(Rows from a 3D scene dataset)
- - - - - - -
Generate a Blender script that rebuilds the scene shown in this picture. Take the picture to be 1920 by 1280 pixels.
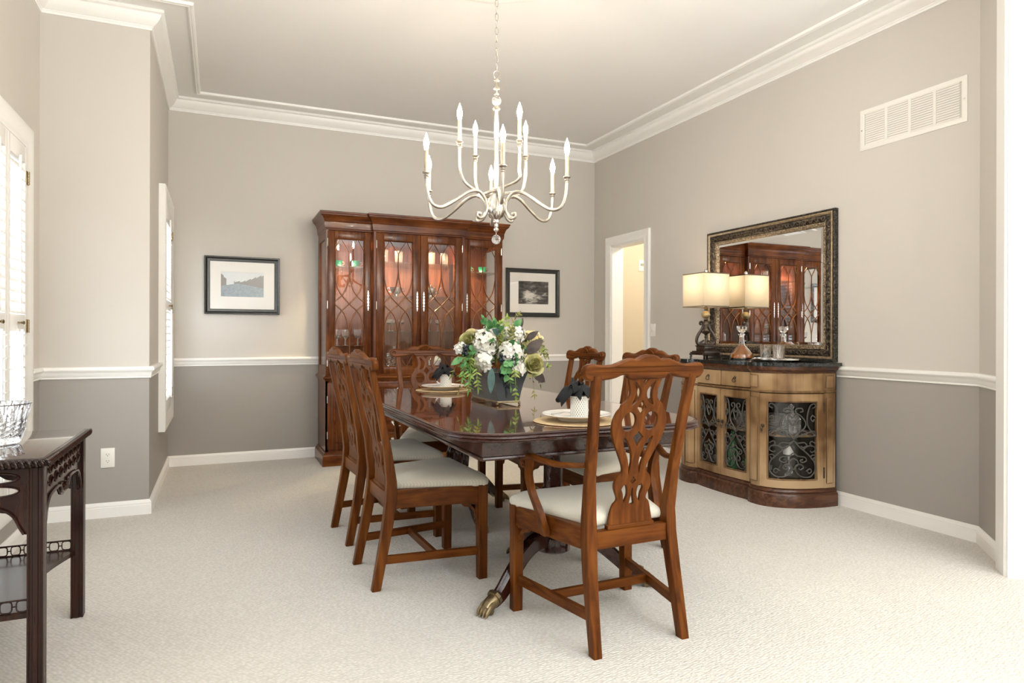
import bpy, bmesh, math, random
from mathutils import Vector, Matrix
from math import sin, cos, pi, radians, sqrt, atan2
for _o in list(bpy.data.objects): bpy.data.objects.remove(_o, do_unlink=True)
SC = bpy.context.scene
COL = SC.collection
rnd = random.Random(7)

# ------------------------------------------------------------------ camera
CAM_H = 1.10
cd = bpy.data.cameras.new('camera'); cam = bpy.data.objects.new('camera', cd); COL.objects.link(cam)
cam.location = (0, 0, CAM_H)
cam.rotation_mode = 'QUATERNION'
cam.rotation_quaternion = (Matrix.Rotation(-0.4158, 3, 'Z') @ Matrix.Rotation(pi/2, 3, 'X') @ Matrix.Rotation(0.0026, 3, 'Z')).to_quaternion()
cd.sensor_fit = 'HORIZONTAL'; cd.sensor_width = 36.0
cd.lens = 36.0*1240.54/1920
cd.shift_y = -(640-629.39)/1920
cd.clip_start = 0.05
SC.camera = cam

# ------------------------------------------------------------------ light set-up
SC.view_settings.view_transform = 'Standard'
SC.view_settings.look = 'None'
SC.view_settings.gamma = 1.0
SC.view_settings.use_curve_mapping = False
SC.view_settings.exposure = 1.40
SC.cycles.use_denoising = True
SC.cycles.max_bounces = 16
SC.cycles.diffuse_bounces = 5
SC.cycles.glossy_bounces = 5
SC.cycles.transmission_bounces = 14
SC.cycles.transparent_max_bounces = 24
SC.cycles.sample_clamp_indirect = 6.0
SC.cycles.caustics_reflective = False
SC.cycles.caustics_refractive = True
SC.cycles.blur_glossy = 1.0
wd = bpy.data.worlds.new('sky'); SC.world = wd; wd.use_nodes = True
wb = wd.node_tree.nodes['Background']
wb.inputs[0].default_value = (1.0, 0.985, 0.965, 1); wb.inputs[1].default_value = 1.15

def area(name, loc, rot, sx, sy, power, col, spread=180):
    l = bpy.data.lights.new(name, 'AREA'); l.shape = 'RECTANGLE'; l.size = sx; l.size_y = sy
    l.energy = power; l.color = col; l.spread = radians(spread)
    o = bpy.data.objects.new(name, l); COL.objects.link(o); o.location = loc; o.rotation_euler = rot
    o['label'] = 'daylight'; o['kind'] = 'helper'
    return o
# daylight outside the two shuttered windows (facing the room)
area('daylight', (-1.75, 3.35, 1.55), (0, radians(-90), 0), 2.4, 2.6, 56, (0.72, 0.86, 1.0))
area('daylight', (-1.10, 5.75, 1.55), (0, radians(-90), 0), 2.0, 1.1, 15, (0.72, 0.86, 1.0))

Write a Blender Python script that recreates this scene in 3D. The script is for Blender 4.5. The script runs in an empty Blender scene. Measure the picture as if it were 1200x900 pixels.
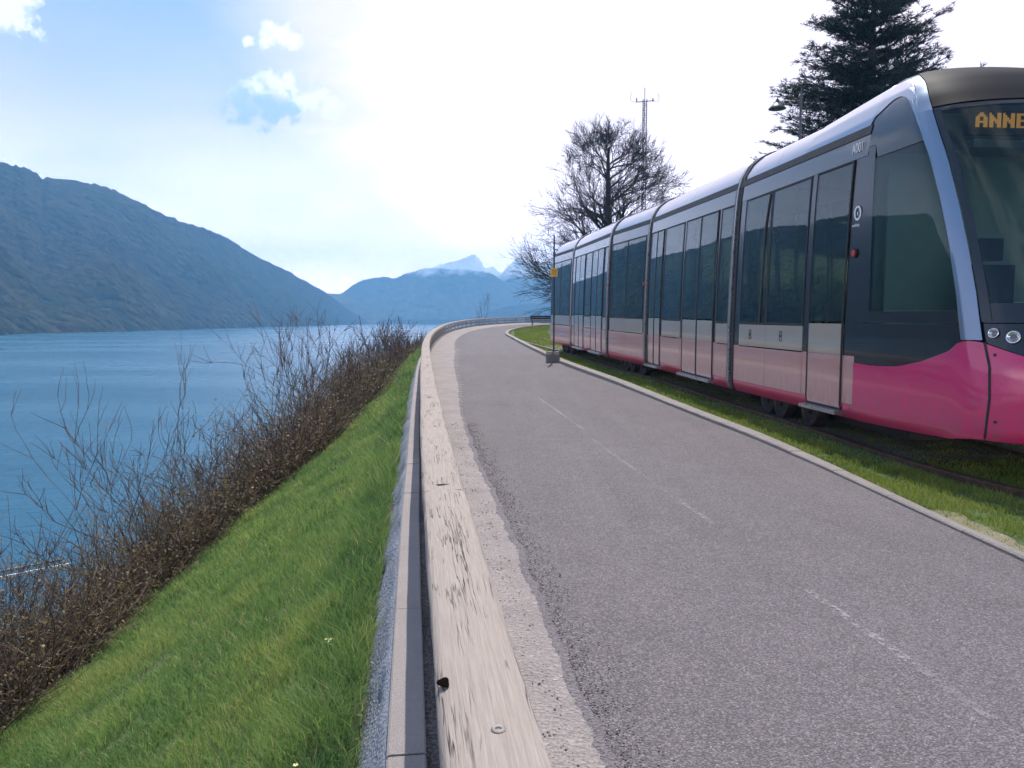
import bpy, math, random
import numpy as np
from mathutils import Vector, noise as mn
PI = math.pi
rng = np.random.default_rng(7)
random.seed(7)
scene = bpy.context.scene
COL = scene.collection
R = math.radians

# ------------------------------------------------------------------ helpers
def g(Y):
    """height of path and lawn: level near the camera, then gently climbing"""
    Y = min(max(Y, 0), 95)
    return (max(Y - 8, 0)) * .0165 + max(Y - 40, 0) * .003
gv = np.vectorize(g)

PITCH = math.atan(74 / 900)
def sight(x, y, Y):
    """point at distance Y ahead on the bearing (x, y) of the survey"""
    cx, cy = (x - 600) / 900, -(y - 450) / 900
    fy = math.cos(PITCH) + math.sin(PITCH) * cy
    t = Y / fy
    return Vector((cx * t, Y, 1.4 + (math.cos(PITCH) * cy - math.sin(PITCH)) * t))

def tag(o, label=None, cat=None, group=None, kind=None):
    if label: o['label'] = label
    if cat: o['category'] = cat
    if group: o['group'] = group
    if kind: o['kind'] = kind
    return o

def mesh_obj(name, V, F, mat=None, parent=None, smooth=False, uv=None, attr=None):
    me = bpy.data.meshes.new(name)
    V = np.asarray(V, dtype=np.float32).reshape(-1, 3)
    if isinstance(F, np.ndarray):
        k = F.shape[1]; m = F.shape[0]
        me.vertices.add(len(V)); me.vertices.foreach_set('co', V.ravel())
        me.loops.add(m * k); me.loops.foreach_set('vertex_index', F.astype(np.int32).ravel())
        me.polygons.add(m); me.polygons.foreach_set('loop_start', np.arange(0, m * k, k, dtype=np.int32))
        me.update(calc_edges=True)
    else:
        me.from_pydata([tuple(map(float, v)) for v in V], [], [tuple(f) for f in F])
    if smooth:
        me.polygons.foreach_set('use_smooth', np.ones(len(me.polygons), dtype=bool))
    if uv is not None:
        l = me.uv_layers.new(name='UVMap'); idx = np.zeros(len(me.loops), dtype=np.int32)
        me.loops.foreach_get('vertex_index', idx)
        l.data.foreach_set('uv', np.asarray(uv, dtype=np.float32)[idx].ravel())
    if attr is not None:
        a = me.attributes.new('tint', 'FLOAT', 'POINT'); a.data.foreach_set('value', np.asarray(attr, dtype=np.float32))
    if mat:
        for mm in (mat if isinstance(mat, (list, tuple)) else [mat]): me.materials.append(mm)
    me.update()
    o = bpy.data.objects.new(name, me); COL.objects.link(o)
    if parent: o.parent = parent
    return o

def empty(name, loc, label=None, cat=None, group=None):
    o = bpy.data.objects.new(name, None); COL.objects.link(o); o.location = loc
    o.empty_display_size = .2
    return tag(o, label, cat, group)

class MB:
    def __init__(s): s.v = []; s.f = []
    def add(s, V, F):
        n = len(s.v); s.v += [tuple(v) for v in V]; s.f += [tuple(i + n for i in f) for f in F]
    def box(s, a, b, bev=0):
        (x0, y0, z0), (x1, y1, z1) = a, b
        if bev <= 0:
            s.add([(x, y, z) for x in (x0, x1) for y in (y0, y1) for z in (z0, z1)],
                  [(0, 1, 3, 2), (4, 6, 7, 5), (0, 4, 5, 1), (2, 3, 7, 6), (0, 2, 6, 4), (1, 5, 7, 3)])
        else:
            e = bev
            prof = [(x0 + e, y0), (x1 - e, y0), (x1, y0 + e), (x1, y1 - e), (x1 - e, y1), (x0 + e, y1), (x0, y1 - e), (x0, y0 + e)]
            inn = [(x0 + e, y0 + e), (x1 - e, y0 + e), (x1 - e, y0 + e), (x1 - e, y1 - e), (x1 - e, y1 - e), (x0 + e, y1 - e), (x0 + e, y1 - e), (x0 + e, y0 + e)]
            rows = [[(p[0], p[1], z0 + e) for p in prof], [(p[0], p[1], z1 - e) for p in prof]]
            bot = [(p[0], p[1], z0) for p in inn]; top = [(p[0], p[1], z1) for p in inn]
            V = bot + rows[0] + rows[1] + top; F = []
            for r in range(3):
                for i in range(8):
                    j = (i + 1) % 8; F.append((r * 8 + i, r * 8 + j, (r + 1) * 8 + j, (r + 1) * 8 + i))
            F.append((24, 26, 28, 30)); F.append((6, 4, 2, 0))
            F.append(tuple(range(24, 32))) if False else None
            F = [f for f in F if f is not None]
            s.add(V, F)
    def tube(s, pts, rad, n=6, cap=True):
        pts = [Vector(p) for p in pts]
        if not hasattr(rad, '__len__'): rad = [rad] * len(pts)
        V = []; prev = None
        for i, p in enumerate(pts):
            d = (pts[min(i + 1, len(pts) - 1)] - pts[max(i - 1, 0)]).normalized()
            if prev is None:
                a = Vector((0, 0, 1)) if abs(d.z) < .9 else Vector((1, 0, 0))
                x = d.cross(a).normalized()
            else:
                x = (prev - d * prev.dot(d)).normalized()
            prev = x; y = d.cross(x)
            for k in range(n):
                t = 2 * PI * k / n; V.append(p + (x * math.cos(t) + y * math.sin(t)) * rad[i])
        F = []
        for i in range(len(pts) - 1):
            for k in range(n):
                m = (k + 1) % n; F.append((i * n + k, i * n + m, (i + 1) * n + m, (i + 1) * n + k))
        if cap:
            F.append(tuple(range(n))[::-1]); F.append(tuple((len(pts) - 1) * n + k for k in range(n)))
        s.add(V, F)
    def lathe(s, prof, c=(0, 0, 0), n=20, axis='z'):
        V = []
        for r, h in prof:
            for k in range(n):
                t = 2 * PI * k / n; a, b = r * math.cos(t), r * math.sin(t)
                if axis == 'z': V.append((c[0] + a, c[1] + b, c[2] + h))
                elif axis == 'x': V.append((c[0] + h, c[1] + a, c[2] + b))
                else: V.append((c[0] + a, c[1] + h, c[2] + b))
        F = [(i * n + k, i * n + (k + 1) % n, (i + 1) * n + (k + 1) % n, (i + 1) * n + k) for i in range(len(prof) - 1) for k in range(n)]
        s.add(V, F)
    def grid(s, G):
        """G: rows x cols of points"""
        r, c = len(G), len(G[0]); V = [p for row in G for p in row]
        s.add(V, [(i * c + j, i * c + j + 1, (i + 1) * c + j + 1, (i + 1) * c + j) for i in range(r - 1) for j in range(c - 1)])
    def slab(s, G, th, nrm):
        """closed sheet: outer grid G and an inner copy moved by -nrm*th"""
        r, c = len(G), len(G[0]); n = r * c
        V = [Vector(p) for row in G for p in row]
        V2 = [Vector(p) - Vector(nrm(i, j)) * th for i, row in enumerate(G) for j, p in enumerate(row)]
        F = []
        for i in range(r - 1):
            for j in range(c - 1):
                q = (i * c + j, i * c + j + 1, (i + 1) * c + j + 1, (i + 1) * c + j)
                F.append(q); F.append(tuple(k + n for k in q[::-1]))
        ring = [j for j in range(c)] + [i * c + c - 1 for i in range(1, r)] + [(r - 1) * c + j for j in range(c - 2, -1, -1)] + [i * c for i in range(r - 2, 0, -1)]
        for a, b in zip(ring, ring[1:] + ring[:1]): F.append((b, a, a + n, b + n))
        s.add(V + V2, F)
    def build(s, name, mat, parent=None, smooth=False):
        return mesh_obj(name, np.array([tuple(v) for v in s.v]), s.f, mat, parent, smooth)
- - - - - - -
# REQUIRED WORK
Reproduce each line of the material containing the word "that".

# FULL SOLUTION
Generate a Blender script that rebuilds the scene shown in this picture. Take the picture to be 1920 by 1280 pixels.
Write a Blender Python script that recreates this scene in 3D. The script is for Blender 4.5. The script runs in an empty Blender scene. Measure the picture as if it were 1200x900 pixels.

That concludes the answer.